Wisconsin Attorney General Josh Kaul is taking longer, on average, to respond to open records requests than AG Brad Schimel did in each of his last three years.
According to records from Kaul’s own office, in 2022, his office’s average response time to an open records request was 54 days. That’s up from 45 in 2021. Under Schimel, in 2018, the average was 35, in 2017 it was 24, and, in 2016, it was 27 days.
In other words, as with the backlogs in the crime lab, Kaul is performing worse on open records than Schimel. Kaul’s mid-year 2022 average turnaround time for an open records request was higher than every year since 2014 except for 2015.
In the last full year, 2021, Kaul’s office took longer to process an open records request on average than Schimel did his final year even though Kaul’s office handled a few more open records requests in total. The median turn around time has been growing under Kaul.

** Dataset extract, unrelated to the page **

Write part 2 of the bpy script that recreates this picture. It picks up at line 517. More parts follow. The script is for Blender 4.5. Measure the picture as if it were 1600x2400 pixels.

Kaul’s DOJ is supposed to be one of the top enforcers of the state’s open records and meetings laws.
However, the office has sat on an open records complaint against DA John Chisholm that we filed with DOJ in April of 2021.
Kaul and Chisholm are blocking the public from learning the names of people Chisholm won’t prosecute as crime explodes. Kaul is refusing to honor his statutory obligation as the top enforcer of open records violations in the state. The public’s ability to scrutinize the actions of government is critically important to a functioning Democracy. Yet Chisholm wants to keep his decisions secret, and Kaul is helping him do so.
“In June of 2015, the attorney general established the Office of Open Government to ensure that the Department of Justice preserves the proud tradition of open government in Wisconsin. Wisconsin’s open government laws promote democracy by ensuring that all state, regional and local governments conduct their business with transparency,” the DOJ website states (Kaul became AG in 2019).